Aqui temos um primeiro choque entre as duas personagens, afinal, ambas estão passando pelo luto. Gemma, está passando pelo luto da irmã e pela novidade de ter que cuidar da sua sobrinha que, é uma criança que acabou de perder seus pais. Como ela não tem uma prática e um costume de conviver com crianças ela acaba tendo dificuldade em lidar com tudo isso. Para tentar remediar a situação e conseguir atingir seus objetivos no trabalho, ela se empenha em criar um brinquedo que ajude a sua sobrinha a passar pelo luto e assim, ajude também a desafogar as suas próprias responsabilidades.
E assim o filme se desenrola, M3GAN (Amie Donald e Jenna Davis) é uma boneca inteligente que vai se desenvolvendo e se aperfeiçoando conforme o tempo. Mas isso acaba se transformando em uma coisa ruim, M3GAN cria uma espécie de um instinto de sobrevivência próprio e de proteção de Cady de forma violenta, fazendo com que ela comece a cometer assassinatos com o intuito de proteger a sua existência e a integridade da criança.
Em linhas gerais, vamos observando como as duas personagens vão superando os traumas provenientes do luto, entendendo o quanto as relações humanas não podem ser substituídas por outras relações, como por exemplo, a relação do ser humana com as maquinas e as tecnologias em geral.
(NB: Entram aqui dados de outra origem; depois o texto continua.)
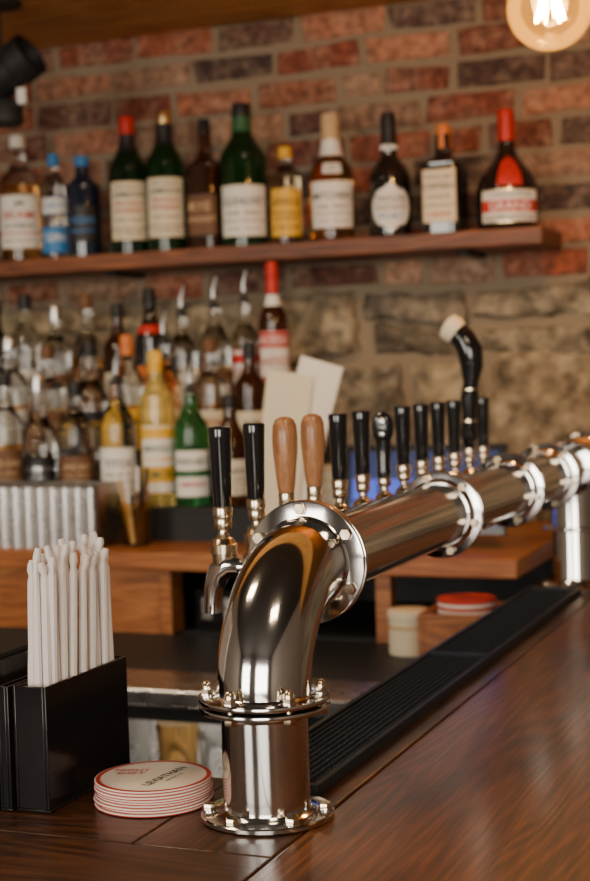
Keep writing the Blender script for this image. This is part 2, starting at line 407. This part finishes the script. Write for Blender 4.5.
# ------------------------------------------------------------------ coasters
co=empty('coaster_stack',(-.1165,.014,BZ))
m=MB(); zz=0.0005
for i in range(9):
    dx,dy=random.uniform(-.0013,.0013),random.uniform(-.0013,.0013)
    X=T((dx,dy,zz)); r=.0525
    m.lathe([(.001,0),(r-.0004,0),(r,.0004),(r,.0017),(r-.0004,.0021),(.001,.0021)],cardw,X,64)
    m.lathe([(r-.001,.0001),(r+.0003,.0002),(r+.0003,.0010),(r-.001,.0011)],cardr,X,64)
    zz+=.0025
top=zz-.0004
m.build('coasters',(0,0,0),co)
m=MB()
def ringflat(m,r0,r1,z,mat,n=64):
    vs=[];fs=[]
    for i in range(n):
        a=2*pi*i/n; vs+= [(r0*math.cos(a),r0*math.sin(a),z),(r1*math.cos(a),r1*math.sin(a),z)]
    for i in range(n):
        j=(i+1)%n; fs.append((2*i,2*i+1,2*j+1,2*j))
    m.add(vs,fs,mat)
ringflat(m,.0476,.0516,top+.0003,cardr)
def flattext(body,size,x,y,rz,mat):
    vs,fs,w,h=textgeo(body)
    X=T((x,y,top+.0003))@R(rz,'Z')
    m.add([(a*size,b*size,0) for a,b in vs],fs,mat,X,False)
flattext('LEVIATHAN',.0122,.010,.002,84,inkk)
flattext('BREWING  CO',.0042,.020,.002,84,inkk)
flattext('NIGHT',.0105,-.027,.012,15,cardr)
flattext('SHIFT',.0105,-.024,.002,15,cardr)
m.build('printed_top',(0,0,0),co)
# ------------------------------------------------------------------ bar caddy & straws
cad=empty('bar_caddy',(-.187,-.048,BZ))
m=MB(); t=.003
def openbox(m,x0,x1,y0,y1,h,mat,hf=None):
    m.box((x0,y0,.0005),(x1,y1,t),mat)
    m.box((x0,y0,t),(x0+t,y1,h),mat); m.box((x1-t,y0,t),(x1,y1,h),mat)
    m.box((x0+t,y0,t),(x1-t,y0+t,hf or h),mat); m.box((x0+t,y1-t,t),(x1-t,y1,h),mat)
openbox(m,-.034,0,0,.149,.112,blackacr)
openbox(m,-.048,-.036,-.004,.149,.112,blackacr)
openbox(m,-.215,-.050,-.004,.149,.132,blackacr,.124)
m.build('caddy_body',(0,0,0),cad,.0008)
m=MB()
for k in range(31):
    m.box((-.205,.004,.006+k*.0042),(-.058,.140,.0096+k*.0042),blackmatte)
m.build('napkins',(0,0,0),cad)
m=MB()
for i in range(14):
    for j in range(3):
        if random.random()<.08: continue
        r=.0043
        bx=-.0085-.0085*j+random.uniform(-.0006,.0006); by=.016+i*.0092+random.uniform(-.0012,.0012)
        lx=random.uniform(-.002,.008); ly=(i-6)*-.0004+random.uniform(-.004,.004)
        h=.197+random.uniform(-.008,.014); n=10
        pts=[];rad=[]
        for q in range(n+1):
            f=q/n; pts.append((bx+lx*f,by+ly*f,.006+h*f)); rad.append(r*(1+.07*random.uniform(-1,1)))
        tx,ty,tz=pts[-1]; dd=random.uniform(-.004,.004)
        pts+=[(tx,ty+dd*.3,tz+.005),(tx+dd*.3,ty+dd*.8,tz+.010),(tx+dd*.6,ty+dd*1.2,tz+.014+random.uniform(0,.005))]; rad+=[r*.65,r*1.0,r*.7]
        m.tube(pts,rad,paper,8,flat=.85)
m.build('paper_straws',(0,0,0),cad)
# ------------------------------------------------------------------ bottles
PROF={
 'std':[(.0,.0),(.92,.0),(1,.02),(1,.58),(.97,.63),(.82,.69),(.52,.745),(.40,.79),(.36,.84),(.35,.93)],
 'wine':[(.0,.0),(.92,.0),(1,.015),(1,.58),(.97,.63),(.84,.69),(.62,.745),(.45,.80),(.39,.86),(.37,.93)],
 'slope':[(.0,.0),(.90,.0),(.97,.02),(1,.35),(1,.45),(.93,.55),(.72,.65),(.5,.73),(.38,.80),(.34,.93)],
 'squat':[(.0,.0),(.86,.0),(.97,.03),(1,.10),(1,.30),(.97,.38),(.85,.46),(.62,.54),(.40,.61),(.29,.68),(.25,.75),(.25,.93)],
 'port':[(.0,.0),(.90,.0),(1,.03),(1.0,.42),(.97,.50),(.82,.57),(.55,.63),(.40,.67),(.42,.74),(.36,.82),(.32,.93)],
 'flask':[(.0,.0),(.95,.0),(1,.02),(1,.60),(.97,.64),(.7,.69),(.42,.73),(.36,.78),(.34,.93)],
 'broad':[(.0,.0),(.9,.0),(.96,.03),(1,.45),(.98,.52),(.84,.60),(.60,.66),(.46,.71),(.40,.80),(.37,.93)],
 'tall':[(.0,.0),(.9,.0),(1,.02),(1,.66),(.93,.72),(.60,.79),(.42,.83),(.38,.93)],
}
# label = (z0,z1,half_angle,base,border,[(text,zfrac,heightfrac,mat)],shape)
def bottle(name,x,y,z,H,Rr,kind,g,cap,capf=.16,labels=(),fill=None,liq=None,face=-68,sq=0,spout=False):
    m=MB(); P=PROF[kind]
    pr=[(max(r*Rr,.0005),zq*H*.98) for r,zq in P]
    pr2=[pr[0],pr[1]]
    for i in range(1,len(pr)-1):
        p0=pr[max(i-1,1)];p1=pr[i];p2=pr[i+1];p3=pr[min(i+2,len(pr)-1)]
        for q in (.25,.5,.75,1):
            c=[.5*((2*p1[k])+(-p0[k]+p2[k])*q+(2*p0[k]-5*p1[k]+4*p2[k]-p3[k])*q*q+(-p0[k]+3*p1[k]-3*p2[k]+p3[k])*q**3) for k in (0,1)]
            pr2.append((max(c[0],.0005),c[1]))
    def rad(zz):
        for a,b in zip(pr2[1:-1],pr2[2:]):
            if a[1]-1e-9<=zz<=b[1]+1e-9 and b[1]>a[1]: return a[0]+(b[0]-a[0])*(zz-a[1])/(b[1]-a[1]+1e-9)
        return P[-1][0]*Rr
    mf=None
    if liq: mf=lambda zz:(GL[liq] if zz<fill*H else GL[g])
    m.lathe(pr2,GL[g],None,32,matf=mf,sq=sq)
    rn=P[-1][0]*Rr
    if spout:
        m.lathe([(rn*.95,H*.92),(rn*.95,H*.955),(rn*.45,H*.965),(rn*.4,H)],LM['k'],None,16)
        m.tube([(0,0,H*.98),(0,-.0,H+.02),(.01,-.003,H+.045)],[.0042,.0035,.0028],LM['s'],10)
    else:
        c0=H*(1-capf); cp=[]
        for q in range(7):
            zz=c0+(H*.905-c0)*q/6; cp.append((rad(zz)+.0012,zz))
        nr=cp[-1][0]
        cp+=[(nr*1.1,H*.91),(nr*1.1,H*.93),(nr*1.02,H*.935),(nr*1.02,H*.985),(nr*.9,H*.998),(nr*.5,H)]
        m.lathe(cp,LM[cap],None,24)
    for (z0,z1,half,base,border,lines,shape) in labels:
        hz=(z1-z0)*H; zc=(z0+z1)/2*H
        def rr_(aa,zq,eps):
            k=rad(zq)+eps
            if sq: k=rad(zq)*min(1/max(abs(math.cos(aa)),abs(math.sin(aa))),1.22)+eps
            return k
        na,nz=18,8
        for (eps,shr,mt) in ((.0007,0,border),(.0010,.0022,base)):
            vs=[];fs=[]
            for j in range(nz+1):
                v=j/nz*2-1
                wf_=1
                if shape=='oval': wf_=math.sqrt(max(0.0,1-v*v*.98))
                if shape=='arch' and v>.4: wf_=math.sqrt(max(0,1-((v-.4)/.62)**2))
                for i in range(na+1):
                    u=i/na*2-1
                    hw=math.radians(half)-shr/Rr
                    aa=math.radians(face)+u*hw*wf_; zq=zc+v*(hz/2-shr)
                    k=rr_(aa,zq,eps); vs.append((k*math.cos(aa),k*math.sin(aa),zq))
            for j in range(nz):
                for i in range(na):
                    q=j*(na+1)+i; fs.append((q,q+1,q+na+2,q+na+1))
            m.add(vs,fs,LM[mt])
        for (tx,zf,hf,mt) in lines:
            if tx=='#':
                vs=[];fs=[]
                for i in range(na+1):
                    aa=math.radians(face)+(i/na*2-1)*(math.radians(half)-.0024/Rr)
                    for zq in (zc-hz/2+zf*hz-hf*hz/2,zc-hz/2+zf*hz+hf*hz/2):
                        k=rr_(aa,zq,.0013); vs.append((k*math.cos(aa),k*math.sin(aa),zq))
                for i in range(na): fs.append((2*i,2*i+2,2*i+3,2*i+1))
                m.add(vs,fs,LM[mt]); continue
            tv,tf,w,h=textgeo(tx)
            sc=hf*hz/h; mw=2*math.radians(half)*Rr*.86*(1 if shape!='oval' else .85); sx=min(sc,mw/w)
            if w*sc<mw*.8 and len(tx)>3: sx=mw*.8/w
            vs=[]
            for a,b in tv:
                aa=math.radians(face)+a*sx/Rr; zq=zc-hz/2+zf*hz+b*sc
                k=rr_(aa,zq,.0017); vs.append((k*math.cos(aa),k*math.sin(aa),zq))
            m.add(vs,tf,LM[mt],None,False)
    return m.build(name,(x,y,BZ+z))
def Lw(base='W',big='RESERVE',c1='k',c2='n',z0=.1,z1=.42,half=62,border=None,shape=''):
    return (z0,z1,half,base,border or base,[(big,.68,.16,c1),('FINE  SPIRIT',.45,.08,c2),('DISTILLED AND BOTTLED',.30,.055,c2),('750 ML   40% ALC',.14,.05,c2)],shape)
JAM=(.10,.52,60,'w','t',[('TRIPLE DISTILLED',.90,.045,'n'),('JAMESON',.76,.12,'k'),('IRISH',.62,.07,'r'),('WHISKEY',.50,.09,'r'),('FINEST BLEND',.34,.05,'n'),('#',.20,.02,'n'),('DUBLIN',.12,.06,'n')],'')
SY=1.79; SZ=.645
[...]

Alias, no decorrer do filme vamos observando como as relações vão se desgastando por conta do apego que a criança tem com o seu brinquedo. Ela acaba direcionando sua dor, seu carinho, seus sentimentos para a boneca pois não encontra em outro ser humano um lugar seguro para se sentir segura o bastante para expressar tudo o que sente.
Tudo isso acontece com as cenas habituais do cinema do horror, ou seja, com mortes, danças bizarras e lutas entre o bem e o mal que faz nosso coração se acelerar um pouco. Mostrando o quanto o gênero consegue discutir os mais diferentes assuntos utilizando as linguagens e formas típicas do cinema de horror.
M3GAN diverte, reflete e, acima de tudo, entretém por sua simplicidade. É um bom exemplo de que um filme não precisa de questões e ideias mirabolantes para construir um bom filme, uma boa obra pode ser feita com ideias simples e objetivas.